けものフレンズの表と裏を象徴する2話と4話のフレンズ
前回の考察では、「1話から11話までに登場したフレンズたちがかばんちゃんを見送った」といいましたが、厳密にはまだ登場していないフレンズたちがいました。それが最後にかばんちゃんに手を降った、2話と4話に登場したフレンズたちです。
2話に登場したコツメカワウソとジャガーは、ジャパリバスを手に入れるのを手伝ってくれました。ジャパリバスは、「かばんちゃん・サーバル・ラッキービーストが3人で旅をする」という点と、「アライさん、フェネックに追いつかれないためのストーリー上の都合(移動速度の差)」という2つの点でストーリー上重要なアイテムだったと過去の考察で明らかにしました。
また、2話に登場したフレンズたちは視聴者に対しても無視できない影響を与えています。主要キャラクターであるサーバルとラッキービースト、ちょっと登場しただけのカバを除けば初めて長時間登場した「脇役のフレンズ」だったため、「視聴者のフレンズと、この作品自体に対する見方を決定づける」という重要な役割を果たしたのです。

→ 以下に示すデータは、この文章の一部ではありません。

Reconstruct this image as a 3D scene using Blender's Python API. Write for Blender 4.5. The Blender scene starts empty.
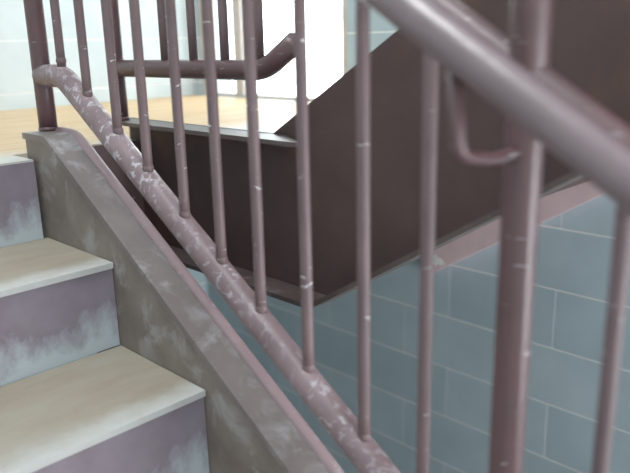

リアルタイムで視聴した方は強く印象に残っていると思いますが、コツメカワウソが登場し、滑り台や石ころお手玉で無邪気に遊ぶ様子を見て、見る人は「フレンズというのはこんなに純真で無垢な存在なんだ」と強く印象づけられたはずです。今までの考察で明らかにしてきたように、それは明らかに言い過ぎ、もしくはミスリードなのですが、あえてそう感じられるよう意図的に演出されています。
一方、ジャガーはコツメカワウソよりは「大人のお姉さん」といった感じのキャラクターですが、「頼まれると断れない性格」からもわかる通り、やはり「フレンズはほかのフレンズに優しく、助けてくれる存在である」と視聴者に印象づける働きを示しました。やはり、こうした印象は一方では正しく、一方ではミスリードになっている側面があるのですが、視聴者のけものフレンズという作品に対する「見方」を決定づけるという重要な役割を果たしたのは事実でしょう。
2話に登場するフレンズたちが示した部分を、けものフレンズの「表面」とするなら、4話に登場したスナネコ・ツチノコが示したのは「裏面」だといえるでしょう。4話「さばくちほー」は、ヒトのために作られたアトラクション「地下迷宮」が登場し、パークの過去に隠された謎を色濃く示唆する内容になっています。
「一方では、困っているかばんちゃんを助けてくれる純真で優しいフレンズが登場するものの、また一方では、そのフレンズたちの背後には計り知れない奥深い謎が存在している・・・」。2話と4話に登場したフレンズたちはこうしたけものフレンズのストーリー構造を象徴する存在だったといえるでしょう。